Depuis cette date, des membres des forces de l’ordre et des services de renseignement sont présents dans les locaux de la paroisse du Saint Rosaire, précise le P. Gomes, qui ajoute que la paroisse elle-même, “a, parmi d’autres mesures de sécurité, fait passer le nombre de ses vigiles de un à trois ».

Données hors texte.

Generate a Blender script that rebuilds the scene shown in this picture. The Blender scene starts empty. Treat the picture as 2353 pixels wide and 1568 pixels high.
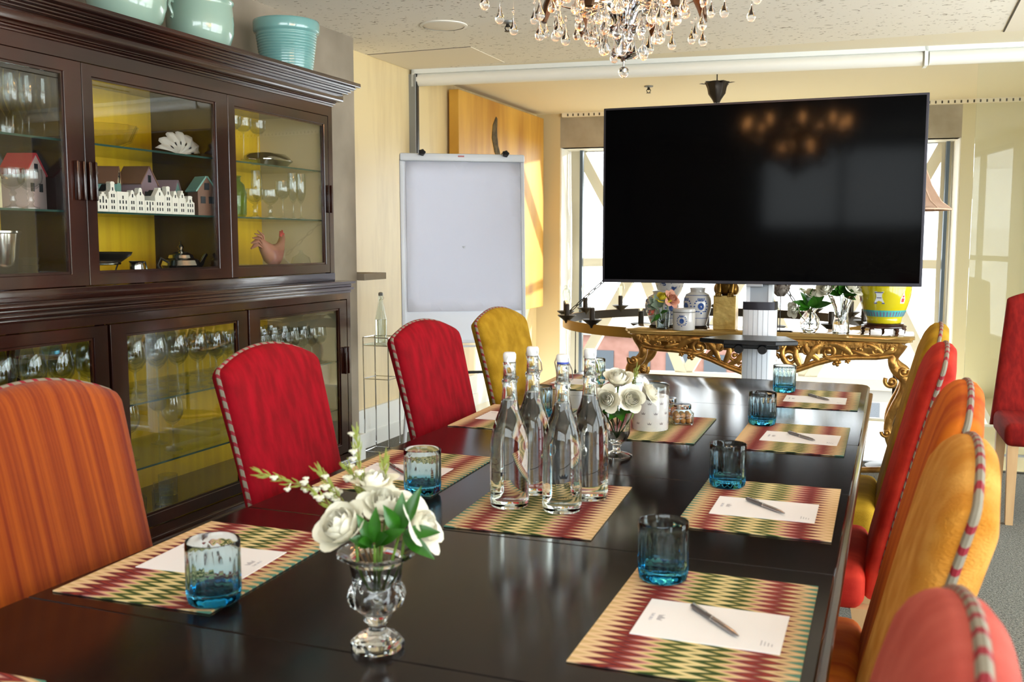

En réaction au climat créé par la multiplication des attentats, des manifestations se sont déroulées un peu partout pour protester contre ces actions qui trahissent les principes fondamentaux de l’islam, ainsi que l’ont affirmé les organisateurs de ces manifestations, des responsables musulmans le plus souvent. Le gouvernement, lui aussi, a encouragé ces manifestations dirigées contre ceux qui portent atteinte à la réputation de l’islam. Pourtant, la Ligue Awami, dans l’opposition, observe que ces problèmes de terrorisme n’ont jamais été débattus au sein de la coalition au pouvoir, ni au gouvernement, ni dans aucune autre instance. Ce qui indique, affirme-t-elle, que le gouvernement n’est pas sincère quand il affirme vouloir combattre le terrorisme.